#### Instructions to follow:
All of the material should be reproduced exactly, with pictures left out.

[Dataset records]
● ● ● ●

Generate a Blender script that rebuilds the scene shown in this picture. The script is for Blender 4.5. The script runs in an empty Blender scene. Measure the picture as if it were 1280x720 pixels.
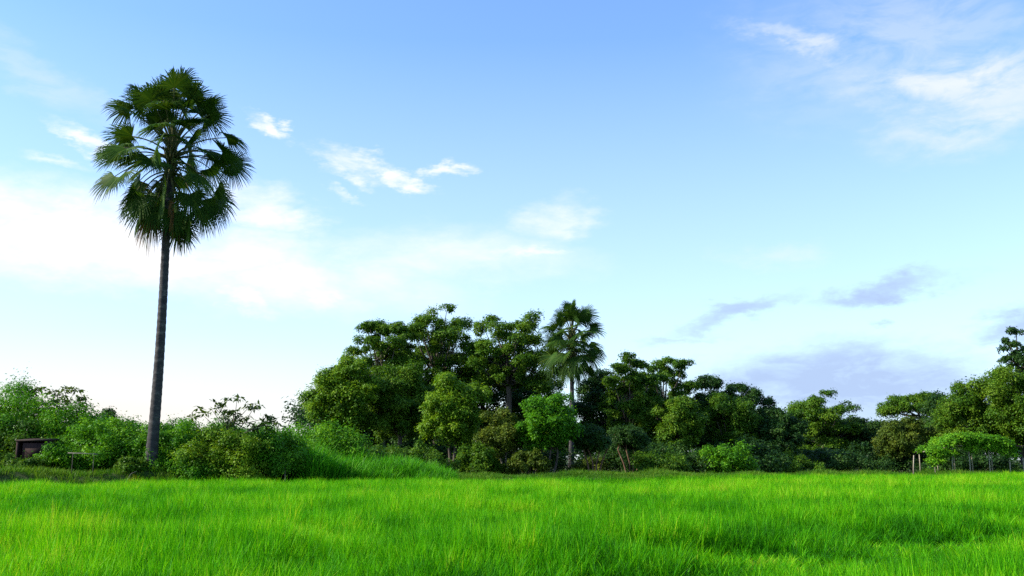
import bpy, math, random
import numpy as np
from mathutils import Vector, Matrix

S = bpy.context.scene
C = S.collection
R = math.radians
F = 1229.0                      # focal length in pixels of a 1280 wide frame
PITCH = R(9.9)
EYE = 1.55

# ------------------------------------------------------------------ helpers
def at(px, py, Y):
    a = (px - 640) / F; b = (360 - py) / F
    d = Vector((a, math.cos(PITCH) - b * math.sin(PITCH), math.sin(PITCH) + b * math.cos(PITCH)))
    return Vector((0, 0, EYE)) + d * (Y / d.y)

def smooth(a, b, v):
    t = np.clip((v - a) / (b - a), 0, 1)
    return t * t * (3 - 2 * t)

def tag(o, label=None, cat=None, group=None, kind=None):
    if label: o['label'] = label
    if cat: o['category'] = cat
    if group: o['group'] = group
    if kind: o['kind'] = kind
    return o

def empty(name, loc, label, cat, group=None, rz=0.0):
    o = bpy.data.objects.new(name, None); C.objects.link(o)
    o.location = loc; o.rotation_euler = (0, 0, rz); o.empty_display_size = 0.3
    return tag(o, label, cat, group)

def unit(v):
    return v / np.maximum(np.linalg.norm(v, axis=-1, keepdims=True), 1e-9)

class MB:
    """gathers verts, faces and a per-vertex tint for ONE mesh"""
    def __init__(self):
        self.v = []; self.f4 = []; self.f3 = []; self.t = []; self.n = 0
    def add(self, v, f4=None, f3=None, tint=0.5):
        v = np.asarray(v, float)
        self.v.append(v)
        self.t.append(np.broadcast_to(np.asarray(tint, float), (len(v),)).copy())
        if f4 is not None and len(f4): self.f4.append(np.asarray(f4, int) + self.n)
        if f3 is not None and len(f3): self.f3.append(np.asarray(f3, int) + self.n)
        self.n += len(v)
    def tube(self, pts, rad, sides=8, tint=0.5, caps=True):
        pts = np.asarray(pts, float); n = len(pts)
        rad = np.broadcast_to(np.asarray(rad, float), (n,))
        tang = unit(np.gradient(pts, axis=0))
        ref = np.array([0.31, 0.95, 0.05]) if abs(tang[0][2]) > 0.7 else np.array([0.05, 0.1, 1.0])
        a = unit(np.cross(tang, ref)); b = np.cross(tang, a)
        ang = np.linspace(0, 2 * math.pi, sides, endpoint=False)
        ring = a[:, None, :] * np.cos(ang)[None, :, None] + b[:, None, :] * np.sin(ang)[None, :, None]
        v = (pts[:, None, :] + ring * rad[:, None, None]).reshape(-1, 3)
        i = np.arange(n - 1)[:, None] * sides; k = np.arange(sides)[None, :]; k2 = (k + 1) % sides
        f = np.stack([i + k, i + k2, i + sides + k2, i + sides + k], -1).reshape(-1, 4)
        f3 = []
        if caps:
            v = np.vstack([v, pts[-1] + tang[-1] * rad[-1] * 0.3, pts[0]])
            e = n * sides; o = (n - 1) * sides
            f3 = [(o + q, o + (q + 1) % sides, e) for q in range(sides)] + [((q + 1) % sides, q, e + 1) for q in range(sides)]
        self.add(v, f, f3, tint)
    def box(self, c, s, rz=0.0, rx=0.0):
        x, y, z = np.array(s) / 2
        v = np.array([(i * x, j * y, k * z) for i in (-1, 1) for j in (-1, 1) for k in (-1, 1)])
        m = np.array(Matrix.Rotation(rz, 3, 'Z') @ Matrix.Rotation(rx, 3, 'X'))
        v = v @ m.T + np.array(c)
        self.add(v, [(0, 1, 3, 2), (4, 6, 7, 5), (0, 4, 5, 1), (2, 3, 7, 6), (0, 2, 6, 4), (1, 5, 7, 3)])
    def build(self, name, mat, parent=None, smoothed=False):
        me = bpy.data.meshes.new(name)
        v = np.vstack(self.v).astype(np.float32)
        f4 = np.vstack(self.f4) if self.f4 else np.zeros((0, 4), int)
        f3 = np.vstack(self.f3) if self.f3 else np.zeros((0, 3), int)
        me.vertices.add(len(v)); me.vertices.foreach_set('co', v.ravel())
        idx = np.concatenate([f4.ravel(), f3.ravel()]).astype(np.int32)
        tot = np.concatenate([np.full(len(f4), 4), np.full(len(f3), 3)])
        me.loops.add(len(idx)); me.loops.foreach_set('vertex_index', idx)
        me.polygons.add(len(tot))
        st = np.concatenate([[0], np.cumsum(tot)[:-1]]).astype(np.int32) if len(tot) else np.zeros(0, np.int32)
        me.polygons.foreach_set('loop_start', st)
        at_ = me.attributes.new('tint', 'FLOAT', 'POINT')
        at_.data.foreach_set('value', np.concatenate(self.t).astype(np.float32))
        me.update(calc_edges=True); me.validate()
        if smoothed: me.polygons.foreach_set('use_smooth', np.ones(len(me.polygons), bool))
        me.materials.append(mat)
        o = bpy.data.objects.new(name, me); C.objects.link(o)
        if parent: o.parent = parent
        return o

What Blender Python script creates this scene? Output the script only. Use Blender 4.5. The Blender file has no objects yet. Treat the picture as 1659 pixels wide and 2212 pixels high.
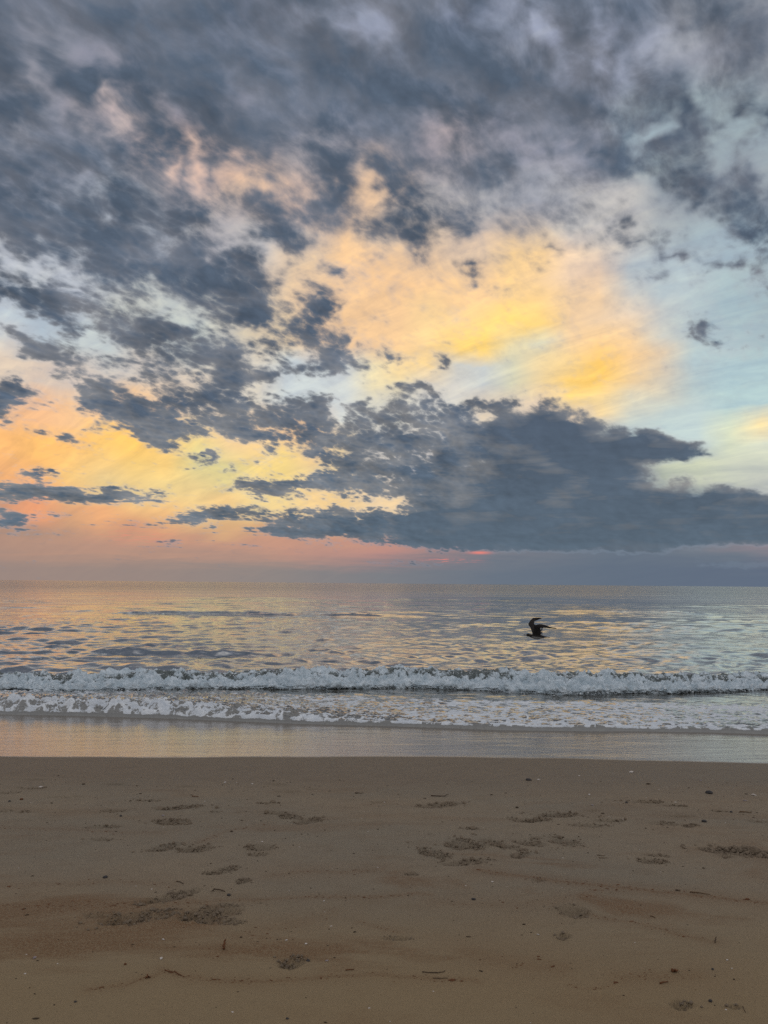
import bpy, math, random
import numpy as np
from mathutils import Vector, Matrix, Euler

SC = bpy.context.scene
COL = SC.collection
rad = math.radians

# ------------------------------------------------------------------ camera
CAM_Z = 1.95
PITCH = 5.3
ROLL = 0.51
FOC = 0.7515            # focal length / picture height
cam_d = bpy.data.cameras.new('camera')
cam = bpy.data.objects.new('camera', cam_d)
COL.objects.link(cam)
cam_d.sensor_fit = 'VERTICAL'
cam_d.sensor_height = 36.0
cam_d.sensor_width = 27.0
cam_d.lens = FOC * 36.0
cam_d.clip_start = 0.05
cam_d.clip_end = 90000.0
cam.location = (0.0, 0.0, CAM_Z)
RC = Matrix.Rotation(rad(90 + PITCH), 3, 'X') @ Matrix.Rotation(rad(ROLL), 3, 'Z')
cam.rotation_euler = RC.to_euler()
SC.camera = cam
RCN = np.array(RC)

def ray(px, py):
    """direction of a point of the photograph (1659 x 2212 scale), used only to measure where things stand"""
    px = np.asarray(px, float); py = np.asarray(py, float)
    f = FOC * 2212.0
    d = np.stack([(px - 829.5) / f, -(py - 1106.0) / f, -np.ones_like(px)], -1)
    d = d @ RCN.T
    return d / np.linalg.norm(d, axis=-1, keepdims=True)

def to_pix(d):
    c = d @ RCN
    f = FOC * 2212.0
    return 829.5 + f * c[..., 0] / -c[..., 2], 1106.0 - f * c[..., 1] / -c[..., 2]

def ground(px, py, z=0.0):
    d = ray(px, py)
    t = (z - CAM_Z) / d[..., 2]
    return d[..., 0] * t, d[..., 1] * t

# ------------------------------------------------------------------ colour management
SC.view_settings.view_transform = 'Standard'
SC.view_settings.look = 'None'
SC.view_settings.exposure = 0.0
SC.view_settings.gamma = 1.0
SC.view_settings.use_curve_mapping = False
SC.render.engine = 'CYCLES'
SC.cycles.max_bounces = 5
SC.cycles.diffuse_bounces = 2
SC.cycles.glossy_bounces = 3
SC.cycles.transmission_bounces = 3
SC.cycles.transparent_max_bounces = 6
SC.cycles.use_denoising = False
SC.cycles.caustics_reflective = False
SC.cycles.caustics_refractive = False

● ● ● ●

#### The reply:
Generate a Blender script that rebuilds the scene shown in this picture. The script is for Blender 4.5. The script runs in an empty Blender scene. Measure the picture as if it were 1280x720 pixels.
import bpy, math, random
import numpy as np
from mathutils import Vector, Matrix

S = bpy.context.scene
C = S.collection
R = math.radians
F = 1229.0                      # focal length in pixels of a 1280 wide frame
PITCH = R(9.9)
EYE = 1.55

# ------------------------------------------------------------------ helpers
def at(px, py, Y):
    a = (px - 640) / F; b = (360 - py) / F
    d = Vector((a, math.cos(PITCH) - b * math.sin(PITCH), math.sin(PITCH) + b * math.cos(PITCH)))
    return Vector((0, 0, EYE)) + d * (Y / d.y)

def smooth(a, b, v):
    t = np.clip((v - a) / (b - a), 0, 1)
    return t * t * (3 - 2 * t)

def tag(o, label=None, cat=None, group=None, kind=None):
    if label: o['label'] = label
    if cat: o['category'] = cat
    if group: o['group'] = group
    if kind: o['kind'] = kind
    return o

def empty(name, loc, label, cat, group=None, rz=0.0):
    o = bpy.data.objects.new(name, None); C.objects.link(o)
    o.location = loc; o.rotation_euler = (0, 0, rz); o.empty_display_size = 0.3
    return tag(o, label, cat, group)

def unit(v):
    return v / np.maximum(np.linalg.norm(v, axis=-1, keepdims=True), 1e-9)

class MB:
    """gathers verts, faces and a per-vertex tint for ONE mesh"""
    def __init__(self):
        self.v = []; self.f4 = []; self.f3 = []; self.t = []; self.n = 0
    def add(self, v, f4=None, f3=None, tint=0.5):
        v = np.asarray(v, float)
        self.v.append(v)
        self.t.append(np.broadcast_to(np.asarray(tint, float), (len(v),)).copy())
        if f4 is not None and len(f4): self.f4.append(np.asarray(f4, int) + self.n)
        if f3 is not None and len(f3): self.f3.append(np.asarray(f3, int) + self.n)
        self.n += len(v)
    def tube(self, pts, rad, sides=8, tint=0.5, caps=True):
        pts = np.asarray(pts, float); n = len(pts)
        rad = np.broadcast_to(np.asarray(rad, float), (n,))
        tang = unit(np.gradient(pts, axis=0))
        ref = np.array([0.31, 0.95, 0.05]) if abs(tang[0][2]) > 0.7 else np.array([0.05, 0.1, 1.0])
        a = unit(np.cross(tang, ref)); b = np.cross(tang, a)
        ang = np.linspace(0, 2 * math.pi, sides, endpoint=False)
        ring = a[:, None, :] * np.cos(ang)[None, :, None] + b[:, None, :] * np.sin(ang)[None, :, None]
        v = (pts[:, None, :] + ring * rad[:, None, None]).reshape(-1, 3)
        i = np.arange(n - 1)[:, None] * sides; k = np.arange(sides)[None, :]; k2 = (k + 1) % sides
        f = np.stack([i + k, i + k2, i + sides + k2, i + sides + k], -1).reshape(-1, 4)
        f3 = []
        if caps:
            v = np.vstack([v, pts[-1] + tang[-1] * rad[-1] * 0.3, pts[0]])
            e = n * sides; o = (n - 1) * sides
            f3 = [(o + q, o + (q + 1) % sides, e) for q in range(sides)] + [((q + 1) % sides, q, e + 1) for q in range(sides)]
        self.add(v, f, f3, tint)
    def box(self, c, s, rz=0.0, rx=0.0):
        x, y, z = np.array(s) / 2
        v = np.array([(i * x, j * y, k * z) for i in (-1, 1) for j in (-1, 1) for k in (-1, 1)])
        m = np.array(Matrix.Rotation(rz, 3, 'Z') @ Matrix.Rotation(rx, 3, 'X'))
        v = v @ m.T + np.array(c)
        self.add(v, [(0, 1, 3, 2), (4, 6, 7, 5), (0, 4, 5, 1), (2, 3, 7, 6), (0, 2, 6, 4), (1, 5, 7, 3)])
    def build(self, name, mat, parent=None, smoothed=False):
        me = bpy.data.meshes.new(name)
        v = np.vstack(self.v).astype(np.float32)
        f4 = np.vstack(self.f4) if self.f4 else np.zeros((0, 4), int)
        f3 = np.vstack(self.f3) if self.f3 else np.zeros((0, 3), int)
        me.vertices.add(len(v)); me.vertices.foreach_set('co', v.ravel())
        idx = np.concatenate([f4.ravel(), f3.ravel()]).astype(np.int32)
        tot = np.concatenate([np.full(len(f4), 4), np.full(len(f3), 3)])
        me.loops.add(len(idx)); me.loops.foreach_set('vertex_index', idx)
        me.polygons.add(len(tot))
        st = np.concatenate([[0], np.cumsum(tot)[:-1]]).astype(np.int32) if len(tot) else np.zeros(0, np.int32)
        me.polygons.foreach_set('loop_start', st)
        at_ = me.attributes.new('tint', 'FLOAT', 'POINT')
        at_.data.foreach_set('value', np.concatenate(self.t).astype(np.float32))
        me.update(calc_edges=True); me.validate()
        if smoothed: me.polygons.foreach_set('use_smooth', np.ones(len(me.polygons), bool))
        me.materials.append(mat)
        o = bpy.data.objects.new(name, me); C.objects.link(o)
        if parent: o.parent = parent
        return o

What Blender Python script creates this scene? Output the script only. Use Blender 4.5. The Blender file has no objects yet. Treat the picture as 1659 pixels wide and 2212 pixels high.
import bpy, math, random
import numpy as np
from mathutils import Vector, Matrix, Euler

SC = bpy.context.scene
COL = SC.collection
rad = math.radians

# ------------------------------------------------------------------ camera
CAM_Z = 1.95
PITCH = 5.3
ROLL = 0.51
FOC = 0.7515            # focal length / picture height
cam_d = bpy.data.cameras.new('camera')
cam = bpy.data.objects.new('camera', cam_d)
COL.objects.link(cam)
cam_d.sensor_fit = 'VERTICAL'
cam_d.sensor_height = 36.0
cam_d.sensor_width = 27.0
cam_d.lens = FOC * 36.0
cam_d.clip_start = 0.05
cam_d.clip_end = 90000.0
cam.location = (0.0, 0.0, CAM_Z)
RC = Matrix.Rotation(rad(90 + PITCH), 3, 'X') @ Matrix.Rotation(rad(ROLL), 3, 'Z')
cam.rotation_euler = RC.to_euler()
SC.camera = cam
RCN = np.array(RC)

def ray(px, py):
    """direction of a point of the photograph (1659 x 2212 scale), used only to measure where things stand"""
    px = np.asarray(px, float); py = np.asarray(py, float)
    f = FOC * 2212.0
    d = np.stack([(px - 829.5) / f, -(py - 1106.0) / f, -np.ones_like(px)], -1)
    d = d @ RCN.T
    return d / np.linalg.norm(d, axis=-1, keepdims=True)

def to_pix(d):
    c = d @ RCN
    f = FOC * 2212.0
    return 829.5 + f * c[..., 0] / -c[..., 2], 1106.0 - f * c[..., 1] / -c[..., 2]

def ground(px, py, z=0.0):
    d = ray(px, py)
    t = (z - CAM_Z) / d[..., 2]
    return d[..., 0] * t, d[..., 1] * t

# ------------------------------------------------------------------ colour management
SC.view_settings.view_transform = 'Standard'
SC.view_settings.look = 'None'
SC.view_settings.exposure = 0.0
SC.view_settings.gamma = 1.0
SC.view_settings.use_curve_mapping = False
SC.render.engine = 'CYCLES'
SC.cycles.max_bounces = 5
SC.cycles.diffuse_bounces = 2
SC.cycles.glossy_bounces = 3
SC.cycles.transmission_bounces = 3
SC.cycles.transparent_max_bounces = 6
SC.cycles.use_denoising = False
SC.cycles.caustics_reflective = False
SC.cycles.caustics_refractive = False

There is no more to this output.